First of all, notice that the third word of the title lacks an accent mark, rendering it English rather than French. This book (magazine?) (anthology?) has a simple plan: to show a single painting by a single artist — Peter Saul — to numerous poets, and solicit their poetic responses.
One problem is the painting itself, which is reproduced on the cover, and lends its title to the book. It shows a fatuous fat man, kneeling next to a bed and caressing a misshapen creature consisting entirely of breasts and vaginas (and possibly one ear). Sally Van Doren observes that the creature is tri-racial:
Two nipples protruding from brown skin.
Two nipples protruding from pink skin.
Two nipples protruding from yellow skin.
That’s the beginning of "Isn’t She Beautiful." (Notice the absence of a question mark.) The painting is simultaneously misogynist and feminist (as art can be). But how to write poems about it?

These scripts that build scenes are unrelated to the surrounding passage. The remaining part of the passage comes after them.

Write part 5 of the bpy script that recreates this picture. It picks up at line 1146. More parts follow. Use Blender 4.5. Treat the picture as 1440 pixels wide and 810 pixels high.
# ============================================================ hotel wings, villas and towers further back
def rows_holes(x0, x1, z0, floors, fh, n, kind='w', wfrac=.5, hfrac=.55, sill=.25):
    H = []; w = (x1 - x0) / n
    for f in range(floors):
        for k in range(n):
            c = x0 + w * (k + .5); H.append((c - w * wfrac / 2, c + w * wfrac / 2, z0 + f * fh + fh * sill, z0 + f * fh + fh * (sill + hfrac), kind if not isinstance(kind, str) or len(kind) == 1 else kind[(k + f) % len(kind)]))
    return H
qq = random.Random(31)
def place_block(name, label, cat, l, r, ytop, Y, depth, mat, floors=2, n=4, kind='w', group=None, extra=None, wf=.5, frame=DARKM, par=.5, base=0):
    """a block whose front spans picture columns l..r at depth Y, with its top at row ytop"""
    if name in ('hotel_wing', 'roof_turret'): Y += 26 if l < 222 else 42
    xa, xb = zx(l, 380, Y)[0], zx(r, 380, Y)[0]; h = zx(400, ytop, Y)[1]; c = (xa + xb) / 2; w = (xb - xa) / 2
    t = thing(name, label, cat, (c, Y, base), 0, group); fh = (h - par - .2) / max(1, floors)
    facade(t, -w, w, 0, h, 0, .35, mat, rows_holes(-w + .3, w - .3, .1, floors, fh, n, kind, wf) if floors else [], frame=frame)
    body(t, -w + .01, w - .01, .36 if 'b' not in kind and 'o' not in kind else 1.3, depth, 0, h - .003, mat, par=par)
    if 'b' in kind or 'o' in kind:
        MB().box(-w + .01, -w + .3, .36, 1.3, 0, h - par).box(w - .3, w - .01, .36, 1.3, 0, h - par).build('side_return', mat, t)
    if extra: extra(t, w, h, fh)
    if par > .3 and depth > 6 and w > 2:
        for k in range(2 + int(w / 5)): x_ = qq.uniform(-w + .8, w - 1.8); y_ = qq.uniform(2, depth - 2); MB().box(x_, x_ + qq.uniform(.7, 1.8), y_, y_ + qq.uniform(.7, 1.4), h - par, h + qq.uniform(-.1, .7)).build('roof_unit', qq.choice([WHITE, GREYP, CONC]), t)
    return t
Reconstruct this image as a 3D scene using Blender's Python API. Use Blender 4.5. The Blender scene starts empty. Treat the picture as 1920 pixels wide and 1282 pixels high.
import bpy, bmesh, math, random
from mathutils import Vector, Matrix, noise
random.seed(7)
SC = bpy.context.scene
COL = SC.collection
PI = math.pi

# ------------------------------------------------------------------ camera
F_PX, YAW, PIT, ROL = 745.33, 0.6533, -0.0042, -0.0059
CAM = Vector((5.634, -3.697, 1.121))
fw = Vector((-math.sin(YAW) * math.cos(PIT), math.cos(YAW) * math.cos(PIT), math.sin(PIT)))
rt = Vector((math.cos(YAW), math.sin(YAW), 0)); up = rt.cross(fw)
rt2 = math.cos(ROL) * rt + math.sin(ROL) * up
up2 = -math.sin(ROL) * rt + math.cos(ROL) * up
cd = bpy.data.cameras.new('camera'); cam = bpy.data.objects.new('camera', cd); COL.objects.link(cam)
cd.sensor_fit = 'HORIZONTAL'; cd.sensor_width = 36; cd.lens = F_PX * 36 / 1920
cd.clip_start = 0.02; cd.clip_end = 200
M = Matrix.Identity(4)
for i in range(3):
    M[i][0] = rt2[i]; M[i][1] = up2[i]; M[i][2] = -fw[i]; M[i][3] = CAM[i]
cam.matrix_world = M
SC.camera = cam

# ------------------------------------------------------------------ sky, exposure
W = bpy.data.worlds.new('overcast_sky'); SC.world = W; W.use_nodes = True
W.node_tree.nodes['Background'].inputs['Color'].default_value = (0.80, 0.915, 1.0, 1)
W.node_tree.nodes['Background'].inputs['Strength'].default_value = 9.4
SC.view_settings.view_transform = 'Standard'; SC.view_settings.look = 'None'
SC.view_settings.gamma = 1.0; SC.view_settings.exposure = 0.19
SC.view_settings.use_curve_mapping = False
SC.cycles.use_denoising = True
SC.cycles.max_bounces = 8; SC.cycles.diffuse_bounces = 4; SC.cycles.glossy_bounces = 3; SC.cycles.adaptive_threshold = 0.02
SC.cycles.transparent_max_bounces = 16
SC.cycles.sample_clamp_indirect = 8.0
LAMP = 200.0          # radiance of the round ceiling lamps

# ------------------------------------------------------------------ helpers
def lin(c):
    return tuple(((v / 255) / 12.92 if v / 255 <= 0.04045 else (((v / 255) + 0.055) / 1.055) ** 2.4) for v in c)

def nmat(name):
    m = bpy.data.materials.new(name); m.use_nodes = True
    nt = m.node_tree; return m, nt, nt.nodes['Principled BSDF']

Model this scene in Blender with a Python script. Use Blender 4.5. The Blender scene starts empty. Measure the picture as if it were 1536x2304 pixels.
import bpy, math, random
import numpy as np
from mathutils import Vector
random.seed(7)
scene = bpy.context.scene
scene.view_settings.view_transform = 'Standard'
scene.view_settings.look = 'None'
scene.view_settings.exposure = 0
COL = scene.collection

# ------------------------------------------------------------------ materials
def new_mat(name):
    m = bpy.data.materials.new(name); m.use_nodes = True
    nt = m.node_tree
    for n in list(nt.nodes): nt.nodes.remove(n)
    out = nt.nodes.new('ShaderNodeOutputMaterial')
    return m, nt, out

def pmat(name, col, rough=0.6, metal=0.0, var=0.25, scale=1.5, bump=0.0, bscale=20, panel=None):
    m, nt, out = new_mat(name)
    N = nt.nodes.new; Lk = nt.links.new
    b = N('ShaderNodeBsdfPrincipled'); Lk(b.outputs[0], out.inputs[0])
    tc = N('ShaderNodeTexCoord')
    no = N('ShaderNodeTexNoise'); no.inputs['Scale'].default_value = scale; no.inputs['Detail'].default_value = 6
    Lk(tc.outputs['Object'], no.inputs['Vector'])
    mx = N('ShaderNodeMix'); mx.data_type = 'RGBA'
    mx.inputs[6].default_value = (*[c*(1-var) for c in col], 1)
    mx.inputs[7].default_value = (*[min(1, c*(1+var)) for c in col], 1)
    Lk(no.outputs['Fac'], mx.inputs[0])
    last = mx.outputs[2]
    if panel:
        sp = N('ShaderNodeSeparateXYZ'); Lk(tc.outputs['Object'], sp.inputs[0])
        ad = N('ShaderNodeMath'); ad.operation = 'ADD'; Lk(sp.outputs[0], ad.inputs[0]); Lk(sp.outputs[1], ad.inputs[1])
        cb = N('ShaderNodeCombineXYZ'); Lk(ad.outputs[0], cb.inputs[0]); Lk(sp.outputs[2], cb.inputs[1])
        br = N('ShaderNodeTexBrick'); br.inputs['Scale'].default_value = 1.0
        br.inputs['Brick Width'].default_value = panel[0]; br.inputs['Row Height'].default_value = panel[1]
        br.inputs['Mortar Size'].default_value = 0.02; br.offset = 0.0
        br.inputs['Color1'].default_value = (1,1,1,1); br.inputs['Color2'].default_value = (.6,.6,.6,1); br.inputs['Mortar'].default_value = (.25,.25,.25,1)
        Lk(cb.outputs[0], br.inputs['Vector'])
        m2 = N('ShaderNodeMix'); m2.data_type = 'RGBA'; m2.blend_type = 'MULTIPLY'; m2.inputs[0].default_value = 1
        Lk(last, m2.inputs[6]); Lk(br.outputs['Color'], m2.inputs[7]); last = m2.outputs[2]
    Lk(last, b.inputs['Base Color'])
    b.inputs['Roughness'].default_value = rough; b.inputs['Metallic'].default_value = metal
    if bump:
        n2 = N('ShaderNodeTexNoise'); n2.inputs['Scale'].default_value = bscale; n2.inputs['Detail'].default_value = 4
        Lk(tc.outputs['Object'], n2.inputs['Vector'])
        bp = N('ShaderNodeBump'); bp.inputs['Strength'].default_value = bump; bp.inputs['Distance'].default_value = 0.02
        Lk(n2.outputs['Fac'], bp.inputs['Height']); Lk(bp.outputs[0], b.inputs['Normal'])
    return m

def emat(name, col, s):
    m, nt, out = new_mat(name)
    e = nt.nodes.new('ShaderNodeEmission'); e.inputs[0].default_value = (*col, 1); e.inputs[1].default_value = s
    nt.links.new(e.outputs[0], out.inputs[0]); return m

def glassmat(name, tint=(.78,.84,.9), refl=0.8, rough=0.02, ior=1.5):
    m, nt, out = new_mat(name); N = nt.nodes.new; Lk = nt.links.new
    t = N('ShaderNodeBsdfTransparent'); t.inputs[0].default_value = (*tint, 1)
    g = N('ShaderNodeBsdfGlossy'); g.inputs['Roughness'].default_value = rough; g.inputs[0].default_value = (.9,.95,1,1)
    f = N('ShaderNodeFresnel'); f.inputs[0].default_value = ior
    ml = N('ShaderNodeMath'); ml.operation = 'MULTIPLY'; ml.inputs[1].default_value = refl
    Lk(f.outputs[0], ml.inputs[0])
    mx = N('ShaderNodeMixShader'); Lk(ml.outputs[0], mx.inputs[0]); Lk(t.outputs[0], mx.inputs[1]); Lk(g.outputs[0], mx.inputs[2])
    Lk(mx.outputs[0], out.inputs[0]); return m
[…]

Describing the imagery doesn’t seem to work, but neither does avoiding description. This book is a great idea, but so new that no one quite knows how to proceed — even the soulful Paul Violi, who died soon after writing "Stalin and Mao Schtickomythia":
What’s it look like?
What do you mean?
What do you mean what do I mean?
[That’s an excerpt.] Or John Yau himself, whose idea the book was:
Slim
Shimmy
And
Shine
Inflatable
Star
[Also an excerpt, from "I Less Am You Let."] Maybe the best work is by my old friend Sharon Mesmer:
The God of the overpowering I AM is in ME!
now that I am cocked-up with over-power.
That’s the powerful beginning of "I Am Cocked-Up with Over-Power."